Putting the decision to work

Here is the whole decision as a short routine you can run on any outlay. Walk it in order, and the messy real-world cases — a 3,000 repair, a 200 gadget that lasts years, a delivery fee on a new truck — mostly sort themselves out.

  1. Is the amount below the company's capitalization threshold? If yes, stop — expense it, regardless of how long it lasts. (Materiality wins; this is why the stapler is expensed.)
  2. Will the benefit last beyond the current period? If no — it is used up now, like paper or fuel — expense it. If yes, lean toward capitalizing.
  3. Is this a brand-new asset? Then capitalize the purchase price plus all costs to get it ready for use — freight, installation, testing — but expense any avoidable or careless extras like fines or damage.
  4. Is this spending on an asset you already own? Then ask: betterment or repair? Extends life or boosts capacity -> capitalize (capital expenditure). Just maintains it -> expense (revenue expenditure).

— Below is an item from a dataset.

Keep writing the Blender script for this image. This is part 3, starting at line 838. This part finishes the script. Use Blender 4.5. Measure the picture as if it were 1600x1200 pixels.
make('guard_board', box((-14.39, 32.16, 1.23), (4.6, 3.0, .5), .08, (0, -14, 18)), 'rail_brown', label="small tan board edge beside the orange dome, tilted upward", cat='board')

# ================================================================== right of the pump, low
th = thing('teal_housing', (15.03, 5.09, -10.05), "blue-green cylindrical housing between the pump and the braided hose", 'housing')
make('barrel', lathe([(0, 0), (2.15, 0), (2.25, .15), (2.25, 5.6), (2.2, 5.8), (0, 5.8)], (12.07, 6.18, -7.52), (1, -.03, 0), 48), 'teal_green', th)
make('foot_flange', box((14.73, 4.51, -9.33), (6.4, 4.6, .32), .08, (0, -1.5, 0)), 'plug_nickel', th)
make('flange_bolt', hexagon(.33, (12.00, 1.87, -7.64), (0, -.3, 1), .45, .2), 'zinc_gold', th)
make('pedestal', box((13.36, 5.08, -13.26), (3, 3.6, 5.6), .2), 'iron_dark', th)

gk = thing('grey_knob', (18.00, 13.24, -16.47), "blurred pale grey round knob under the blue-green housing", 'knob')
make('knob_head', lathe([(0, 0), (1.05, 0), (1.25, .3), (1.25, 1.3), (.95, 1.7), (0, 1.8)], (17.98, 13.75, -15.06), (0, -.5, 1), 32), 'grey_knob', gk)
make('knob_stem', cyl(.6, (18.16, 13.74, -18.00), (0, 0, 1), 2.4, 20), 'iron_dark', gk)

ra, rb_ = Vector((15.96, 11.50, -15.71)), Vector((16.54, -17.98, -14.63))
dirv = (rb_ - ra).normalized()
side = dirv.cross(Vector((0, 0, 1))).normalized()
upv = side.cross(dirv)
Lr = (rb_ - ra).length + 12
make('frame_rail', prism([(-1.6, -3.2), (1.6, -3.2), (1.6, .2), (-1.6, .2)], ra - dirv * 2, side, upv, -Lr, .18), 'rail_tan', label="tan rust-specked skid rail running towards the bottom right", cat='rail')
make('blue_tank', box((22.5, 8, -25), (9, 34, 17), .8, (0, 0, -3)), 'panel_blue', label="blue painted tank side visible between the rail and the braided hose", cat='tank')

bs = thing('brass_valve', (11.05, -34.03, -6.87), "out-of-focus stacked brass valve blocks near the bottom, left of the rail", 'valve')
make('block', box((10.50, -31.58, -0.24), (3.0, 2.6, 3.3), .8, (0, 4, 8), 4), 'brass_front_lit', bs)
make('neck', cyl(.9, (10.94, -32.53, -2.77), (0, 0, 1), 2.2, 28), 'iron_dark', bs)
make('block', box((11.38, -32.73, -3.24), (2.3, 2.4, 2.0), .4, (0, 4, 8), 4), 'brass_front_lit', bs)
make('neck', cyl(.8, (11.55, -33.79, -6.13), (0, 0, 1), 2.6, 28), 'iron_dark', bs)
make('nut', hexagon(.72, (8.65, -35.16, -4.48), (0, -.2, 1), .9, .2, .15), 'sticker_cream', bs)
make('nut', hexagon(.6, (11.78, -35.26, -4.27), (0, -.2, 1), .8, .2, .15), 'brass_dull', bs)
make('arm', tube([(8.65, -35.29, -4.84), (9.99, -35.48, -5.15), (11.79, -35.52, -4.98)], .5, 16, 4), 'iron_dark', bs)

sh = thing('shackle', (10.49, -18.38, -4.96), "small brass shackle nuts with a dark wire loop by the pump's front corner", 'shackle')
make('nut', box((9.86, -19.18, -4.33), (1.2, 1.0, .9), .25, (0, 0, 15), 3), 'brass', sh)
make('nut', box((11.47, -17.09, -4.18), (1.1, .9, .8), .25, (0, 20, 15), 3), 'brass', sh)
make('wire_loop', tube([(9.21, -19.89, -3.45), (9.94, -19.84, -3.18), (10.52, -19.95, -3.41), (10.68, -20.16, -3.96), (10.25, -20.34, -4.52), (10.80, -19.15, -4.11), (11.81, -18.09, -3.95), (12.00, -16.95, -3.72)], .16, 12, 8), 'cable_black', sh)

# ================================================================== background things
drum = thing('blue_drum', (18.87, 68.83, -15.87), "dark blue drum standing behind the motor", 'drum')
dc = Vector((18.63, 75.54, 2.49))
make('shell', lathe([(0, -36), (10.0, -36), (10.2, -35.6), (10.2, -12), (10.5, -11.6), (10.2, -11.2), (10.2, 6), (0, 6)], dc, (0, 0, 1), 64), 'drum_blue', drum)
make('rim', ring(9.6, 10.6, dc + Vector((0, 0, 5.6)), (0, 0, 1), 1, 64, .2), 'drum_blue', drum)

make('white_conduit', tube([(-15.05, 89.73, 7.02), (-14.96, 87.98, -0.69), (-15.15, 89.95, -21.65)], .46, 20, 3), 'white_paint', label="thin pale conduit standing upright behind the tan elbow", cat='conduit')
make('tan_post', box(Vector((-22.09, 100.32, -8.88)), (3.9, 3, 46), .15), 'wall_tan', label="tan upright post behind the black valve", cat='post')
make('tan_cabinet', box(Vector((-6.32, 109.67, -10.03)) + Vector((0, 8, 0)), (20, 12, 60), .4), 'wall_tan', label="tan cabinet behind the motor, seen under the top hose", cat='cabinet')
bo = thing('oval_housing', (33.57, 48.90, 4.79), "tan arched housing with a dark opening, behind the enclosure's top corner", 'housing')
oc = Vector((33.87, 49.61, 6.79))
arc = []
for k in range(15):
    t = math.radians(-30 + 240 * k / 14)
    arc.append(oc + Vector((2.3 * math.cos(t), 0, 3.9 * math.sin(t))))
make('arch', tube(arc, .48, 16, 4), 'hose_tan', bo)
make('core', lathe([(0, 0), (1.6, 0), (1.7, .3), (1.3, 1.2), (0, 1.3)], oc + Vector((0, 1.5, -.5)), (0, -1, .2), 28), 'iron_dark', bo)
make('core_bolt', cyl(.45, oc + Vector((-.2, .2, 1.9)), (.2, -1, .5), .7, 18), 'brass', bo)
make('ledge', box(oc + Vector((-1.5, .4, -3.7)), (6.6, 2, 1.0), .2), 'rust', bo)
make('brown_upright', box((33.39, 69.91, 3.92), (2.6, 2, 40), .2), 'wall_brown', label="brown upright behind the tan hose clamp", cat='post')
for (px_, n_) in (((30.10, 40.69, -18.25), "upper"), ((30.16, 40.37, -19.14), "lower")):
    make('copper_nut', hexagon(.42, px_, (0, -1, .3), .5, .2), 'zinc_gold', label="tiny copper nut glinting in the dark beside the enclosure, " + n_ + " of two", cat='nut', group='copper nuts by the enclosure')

Two honest cautions to carry forward. First, capitalizing is not free money — it does not make a cost disappear, it only changes the *timing* of when that cost dents profit, and the depreciation in the rest of this rung is the bill coming due in installments. Second, the asset's book value on the balance sheet — its capitalized cost minus depreciation so far — is a record of unexpired cost, not a claim about what the asset would fetch if you sold it today. Capitalizing decides what goes onto the balance sheet and at what amount; everything else in this rung — the depreciation methods, disposal, impairment, intangibles — is the long aftermath of this one first decision.